VIDEO:
Darren Bader – The Vagrant
Darren Bader
The Vagrant, (undated)
One-channel video, 13:32 min.
Courtesy of the artist, Andrew Kreps Gallery, New York; Sadie Coles HQ, London; Galleria Franco Noero, Turin; Blum & Poe, Los Angeles/New York/Tokyo
We are thrilled to share the Darren Bader video that appeared in Art Basel’s Art Unlimited section in June last year. In The Vagrant, Darren Bader appropriates the popular form of the cartoon and engages the viewer in a wacky journey, imagining the future development of outer space sculptures.

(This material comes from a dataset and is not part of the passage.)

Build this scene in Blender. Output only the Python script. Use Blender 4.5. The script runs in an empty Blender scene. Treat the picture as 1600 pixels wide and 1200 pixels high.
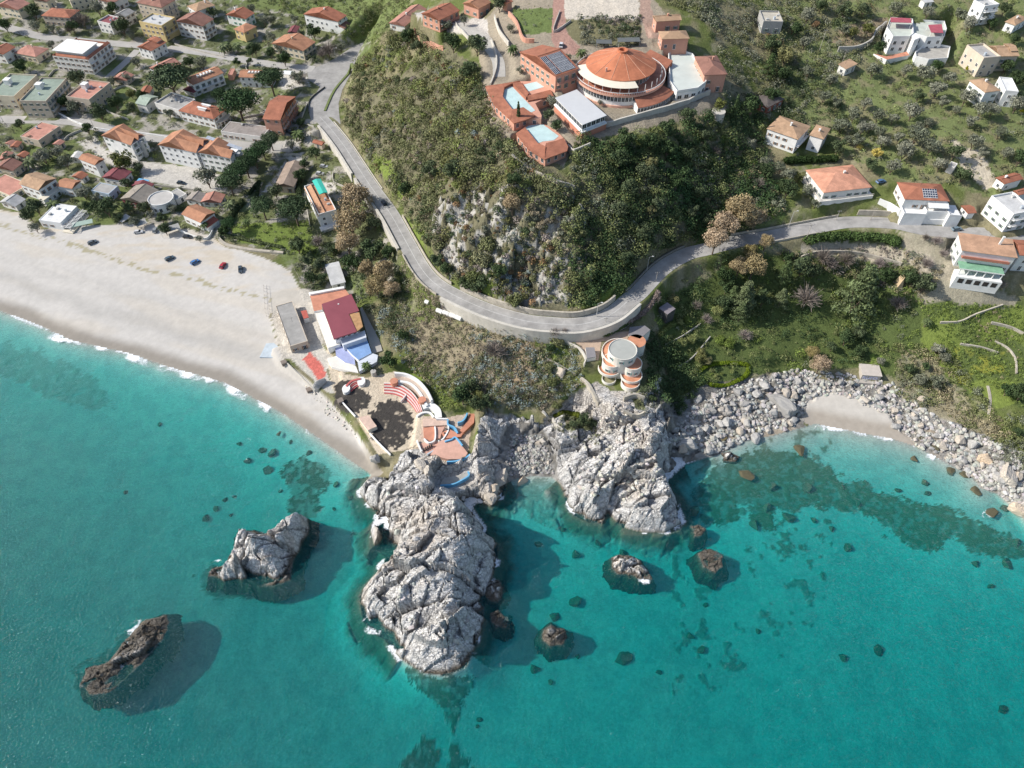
import bpy, bmesh, math, random
import numpy as np
from mathutils import Vector, Matrix
random.seed(7); rng = np.random.default_rng(7)
C = bpy.context.scene.collection
R_ = math.radians
# ---------------------------------------------------------------- camera, sky, sun, exposure
H = 215.0; PITCH = 50.0; F = 1109.0
SP, CP = math.sin(R_(PITCH)), math.cos(R_(PITCH))
cam = bpy.data.objects.new('camera', bpy.data.cameras.new('camera')); C.objects.link(cam)
cam.location = (0, 0, H); cam.rotation_euler = (R_(90 - PITCH), 0, 0)
cam.data.sensor_width = 36; cam.data.lens = F / 1600 * 36
cam.data.clip_start = 1; cam.data.clip_end = 8000
sc = bpy.context.scene; sc.camera = cam
SUN_EL = 37.0; SUN_AZ = (-1.0, 0.03)        # direction on the ground towards the sun
w = bpy.data.worlds.new('World'); sc.world = w; w.use_nodes = True
nt = w.node_tree; nt.nodes.clear()
sky = nt.nodes.new('ShaderNodeTexSky'); sky.sky_type = 'NISHITA'; sky.sun_disc = False
sky.sun_elevation = R_(SUN_EL); sky.sun_rotation = math.atan2(SUN_AZ[0], SUN_AZ[1])
sky.altitude = 50; sky.air_density = 1.0; sky.dust_density = 1.5; sky.ozone_density = 1.0
bg = nt.nodes.new('ShaderNodeBackground'); bg.inputs[1].default_value = 0.14
wo = nt.nodes.new('ShaderNodeOutputWorld')
nt.links.new(sky.outputs[0], bg.inputs[0]); nt.links.new(bg.outputs[0], wo.inputs[0])
sl = bpy.data.lights.new('sun', 'SUN'); sl.energy = 4.7; sl.angle = R_(0.53); sl.color = (1.0, 0.95, 0.87)
so = bpy.data.objects.new('sun', sl); C.objects.link(so); so.location = (-300, 0, 400)
sd = Vector((SUN_AZ[0], SUN_AZ[1], math.tan(R_(SUN_EL)) * math.hypot(*SUN_AZ)))
so.rotation_euler = sd.to_track_quat('Z', 'Y').to_euler()
sc.view_settings.view_transform = 'Standard'; sc.view_settings.look = 'None'
sc.view_settings.exposure = 0.2; sc.view_settings.gamma = 1; sc.view_settings.use_curve_mapping = False

# ---------------------------------------------------------------- numpy helpers
def pix2w(px, py, z=0.0):
    """picture point (1600x1200 reference frame) -> ground point at height z"""
    u = (np.asarray(px, float) - 800) / F; v = (600 - np.asarray(py, float)) / F
    t = (H - z) / (SP - v * CP)
    return u * t, (CP + v * SP) * t
def w2pix(x, y, z):
    dep = y * CP + (H - z) * SP
    dep = np.maximum(dep, 1)
    u = x / dep; v = (y * SP - (H - z) * CP) / dep
    return 800 + F * u, 600 - F * v
def hsh(ix, iy, s):
    n = (ix.astype(np.int64) * 374761393 + iy.astype(np.int64) * 668265263 + s * 1274126177) & 0xffffffff
    n = ((n ^ (n >> 13)) * 1274126177) & 0xffffffff
    n = n ^ (n >> 16)
    return (n & 0xffffff) / float(0xffffff)
def vnoise(x, y, s=0):
    x = np.asarray(x, float); y = np.asarray(y, float)
    ix = np.floor(x); iy = np.floor(y); fx = x - ix; fy = y - iy
    fx = fx * fx * (3 - 2 * fx); fy = fy * fy * (3 - 2 * fy)
    a = hsh(ix, iy, s); b = hsh(ix + 1, iy, s); c = hsh(ix, iy + 1, s); d = hsh(ix + 1, iy + 1, s)
    return (a + (b - a) * fx) * (1 - fy) + (c + (d - c) * fx) * fy
def fbm(x, y, s=0, o=4):
    r = 0; a = 0.5; t = 0
    for i in range(o):
        r = r + a * vnoise(x, y, s + i); t += a; a *= 0.5; x = x * 2.03; y = y * 2.03
    return r / t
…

Contemporary issues, such as representative democracy, globalization, decision making processes, and how the public or individual citizens respond to such forms of governing are tackled in his work. In particular, the UN scene at the beginning, in which a grievous end to the final general assembly seems at once disastrous and prosperous in the announcement of the “all humankind initiative”. The video parodies voting systems and questions the role of the artist, their work, and the modes of presentation or display their work can bear. The exhibition space is transported to outer space, art thus becomes accessible to all people of the world. The tongue-in-cheek proposal of imagining how future realms of art could materialize, and by who, is metaphorical and conceptually poignant.

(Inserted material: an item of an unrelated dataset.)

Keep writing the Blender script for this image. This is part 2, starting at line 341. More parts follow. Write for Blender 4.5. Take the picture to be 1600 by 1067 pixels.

This video is currently part of the group exhibition Political Populism, on view at the Kunsthalle Wien through 7 February 2016.

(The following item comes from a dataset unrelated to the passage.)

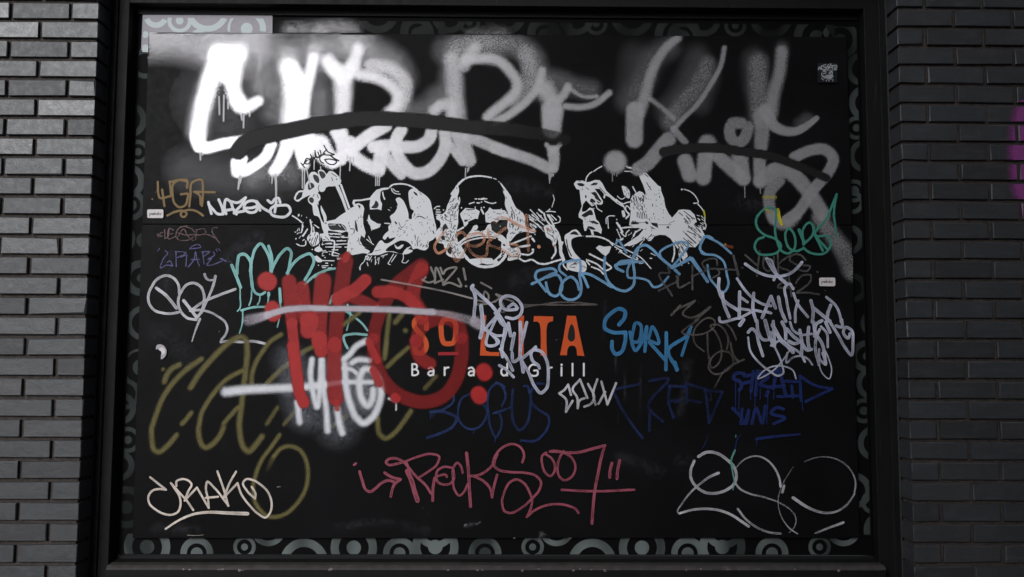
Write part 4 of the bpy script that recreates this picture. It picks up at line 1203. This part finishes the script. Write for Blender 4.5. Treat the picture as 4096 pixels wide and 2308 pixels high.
spray('spray_line', 'long pale spray line crossing the red letters', M_PINKWHITE, """
C1 190-130 @.35-.85: 1540,1425 1650,1400 1800,1355
C1 115-95 @.9: 1790,1360 2000,1292 2300,1262 2576,1265
C2 95-110 @.9: 0,797 400,795 800,802 1200,817 1500,838 1600,842
C2 90-150 @.55-.3: 1600,845 1750,862 1950,910 2120,955
C2 190 @.6: 2170,975 2240,1010
""", core=0.5, op=1)
M_GREYMK = m_marker('grey_chalk_marker', srgb(98, 93, 90), op=.72, streak=.8)
M_WARMGREY = m_marker('warm_grey_marker', srgb(150, 143, 140), op=.85, streak=.6)
M_DARKGREY = m_marker('dark_grey_marker', srgb(88, 86, 86), op=.8, streak=.7)
paint('marker_tag', 'grey marker tag reading NAZ! over a long slanting line', M_WARMGREY, """
C2 30: 1455,405 1540,440 1615,420 1572,235/ 1625,450 1642,240 1745,462/ 1640,442 1735,402/ 1700,240 1740,325 1762,282 1915,235 1745,472 1800,445 1982,490 1942,388/ 1500,370 1470,405
C2 34: 2012,252 2042,400/ 2046,490 2050,491
C2 26: 900,402 1402,490 1802,572 2132,657/ 2250,442 2392,520
C2 28 @.8: 2200,740 2402,712 2502,640 2452,602 2576,642/ 2190,680 2340,690 2352,610 2302,562 2282,642
C3 28 @.7: 0,702 60,650/ 120,760 60,650 250,700
""")
paint('marker_tag', 'thin grey swoosh above the orange letters', M_GREYMK, """
C3 26: 85,842 302,792 602,742 902,708 1102,712 1372,742
C3 22: 382,742 902,745 1382,742
C3 18: 110,850 220,800 330,780
""")
M_LTBLUE = m_marker('light_blue_marker', srgb(122, 168, 206), op=.86, streak=.55)
paint('marker_tag', 'light blue looping tag under the portraits', M_LTBLUE, """
C3 40: 500,460 622,402 752,332 832,292 802,262 682,260 562,302 546,362 602,442 692,562/ 700,372 852,342 902,422 892,562 822,625 752,602 702,500 692,442/ 1142,540 1102,422 1032,365 952,402 890,502 890,592 962,662 1062,672 1142,622 1172,522 1160,422 1146,342 1160,252 1152,142/ 1146,312 1172,332 1262,502/ 1152,312 1252,322 1452,422 1582,502/ 1490,102 1482,252 1522,402 1622,512 1782,552 1872,482 1892,352 1872,182/ 1740,292 1642,232 1682,172 1822,142/ 1852,160 2012,160
C3 34: 962,350 872,262 872,212 1002,152 1152,130/ 1942,0 1862,132 1792,302 1802,362 1952,380 2082,422 2152,502 2222,492 2352,362
M6 36: 110,1100 150,1042 202,1112 262,1212
M6 42: 380,1202 440,1132 522,1107 602,1150 702,1252 902,1422/ 300,1352 110,1402 150,1442
M6 34: 320,1342 380,1202/ 900,1100 802,1142 722,1222 742,1282 882,1402/ 882,1422 1002,1282 1102,1082 1050,1062 922,1082/ 900,1422 1142,1282
M6 44: 1142,1282 1252,1432
M6 34: 1332,1000 1282,1150 1302,1212 1452,1242/ 1332,987 1402,987 1452,1012
C4 34: 440,682 472,852 572,982/ 0,702 222,592/ 402,292 342,472 402,522 562,552 652,622 702,802 722,952 662,1042 602,1022 572,982/ 422,292 602,382 762,520
C4 48: 232,592 442,902
C4 40: 60,802 0,742
""")
M_BLUE = m_marker('mid_blue_marker', srgb(64, 126, 172), op=.86, streak=.5)
paint('marker_tag', 'mid blue marker tag reading SERK beside the orange letters', M_BLUE, """
C3 58: 1682,1012 1762,902 1762,832 1692,797 1582,852 1492,962 1492,1062 1582,1112 1772,1117* 1762,1252 1702,1392 1642,1412 1592,1352 1587,1242
C3 50: 1830,1112 1872,1242 1922,1250 1982,1122 1962,1002 1922,985 1872,1102 1862,1282 1902,1362 1982,1262 2058,1042/ 2058,1042 2032,1375
C3 48: 2082,1202 2132,1042 2212,1272 2102,1232/ 2092,1252 2252,1432
D3 52: 2150,162 2322,352/ 2322,0 2318,470
C3 52: 2322,1122 2330,1430
D3 52: 2576,32 2352,202 2472,470
D4 44: 0,362 152,242 222,128/ 218,130 92,515
D4 56: 0,610 24,712
""")
paint('marker_tag', 'dark grey scribbled tag of loops right of the blue tag', M_GREYMK, """
C3 36: 2392,880 2512,752
C4 30: 0,1312 70,1222/ 0,1292 272,1162* 112,1352 202,1392 482,1242 262,1440
D4 26: 322,30 97,200 402,215 532,122 532,32 452,5 332,72 252,202 272,352 390,456/ 436,220 462,552 502,682 592,622 632,452 552,202 482,112 562,92 682,182 722,302 702,430/ 482,560 602,462 742,482 792,602 662,742 522,762 452,662 492,562/ 640,42 762,152 830,298
D4 34: 752,342 792,502 872,592 932,572
D4 28-18: 862,602 702,692 532,952
""")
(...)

Political Populism is the extremely populist title for an exhibition which plays with the power of words; the promise of a simple premise that, in truth, stretches far beyond the limits of its boundaries. In this sense, the title employs the precise rhetoric of many populist parties, however the exhibition itself seeks to undermine this through content: the wide-ranging articulation of issues and responses associated with the complex and contested concept of populism in the political and thereby social realm. The exhibition brings together a variety of international artistic reflections on different populist forces at work today and aims to critically question this phenomenon through artistic means. Both playful and serious, subtle and provocative, the works can be viewed as a commentary on the subject, a subversive second level, an analysis, or a footnote. Above all, they reveal how omnipresent political populism has become.
Political Populism includes works by Basel Abbas and Ruanne Abou-Rahme, Lawrence Abu Hamdan, Saâdane Afif, Darren Bader, Keren Cytter, Simon Denny, Christian Falsnaes, Evgeny Granilshchikov, Flaka Haliti, Rosemary Heather, Calla Henkel and Max Pitegoff, Anna Jermolaewa, Johanna Kandl, Erik van Lieshout, Minouk Lim, Goshka Macuga, Jumana Manna, Mián Mián, Marcel Odenbach, Ahmet Öğüt, Trevor Paglen, Hito Steyerl and Jun Yang. It is curated by Nicolaus Schafhausen, with the assistance of Juliane Bischoff and Eleanor Taylor.